Some evolutionists believe a sense of humour is a reward for such intelligence. If you’re good at spotting patterns, and so are more frequently surprised, you laugh more. And just as flavour entices animals to eat well, laughter promotes the search for patterns, and so the development of bigger brains.
But none of this has got us any closer to the word funny. ‘Fun’ or ‘fon’ in Middle English meant to make a fool of, to play a joke on. Still today: to make fun of. Its subsequent derivation ‘funny’ popped up some time in the eighteenth century to mean ‘filled with fun’. If a soup filled with water becomes watery, then a teenager faceplanting into gravel becomes funny.
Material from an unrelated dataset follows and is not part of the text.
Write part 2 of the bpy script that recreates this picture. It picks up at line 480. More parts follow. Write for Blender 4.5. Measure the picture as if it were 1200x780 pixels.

And so right from the start we can see an association with melancholy. Sure it’s funny to trick someone into peeing on an electric fence, but not for the peer, nor the fence. Perhaps that’s where the ambiguity of the word first took seed. To mock someone is funny, but you simultaneously feel some sympathy for them, which is peculiar, if you see what I mean. Could funny peculiar have arisen from this dichotomy? Who knows? But if so, how come it’s so specific to the English language? Don’t the Italians laugh at diners who suck spaghetti so hard it whips arrabbiata sauce into their eye? Don’t the Japanese chuckle at children with broken tamagotchis? Don’t the Germans wheeze asthmatic belly chortles at a spot of schadenfreude? Of course they do. The difference over here is, since its establishment as a synonym for strange, the word funny has taken on a further role in the English language. Witness its usage in the following lyrics:
Ain’t it funny how time slips away?
Funny how my memory slips while looking over manuscripts of unpublished rhyme.
It’s a funny old world.
Funny means strange, but with a resigned acceptance. It says: that’s weird, but then that’s the way it is. It’s as if in English the word is trying to tackle the more intangible emotions of human existence. Which would explain why it has not performed this metamorphosis in other languages. Sure, Komisch and Drôle can mean peculiar, but these nations have outlets for their angst, namely the German angst, and the French bof. Meanwhile, English has steered clear of labelling such emotions. We can do happy and we can do sad. We can even do fed up. But a word to describe the emotions attached to sitting on a wet rock spinning through the infinite blackness of space is just not in our vocabulary. Which is funny.
So is it funny how in English we have the same word for humorous and odd? Well yes it is funny; it’s fucking hilarious. It’s a sick joke we’ve played on ourselves to make the gap between now and death pass more quickly. After all, if we didn’t have this overlap we’d never have the nervous pause after hearing the line: You know what’s funny about rabies?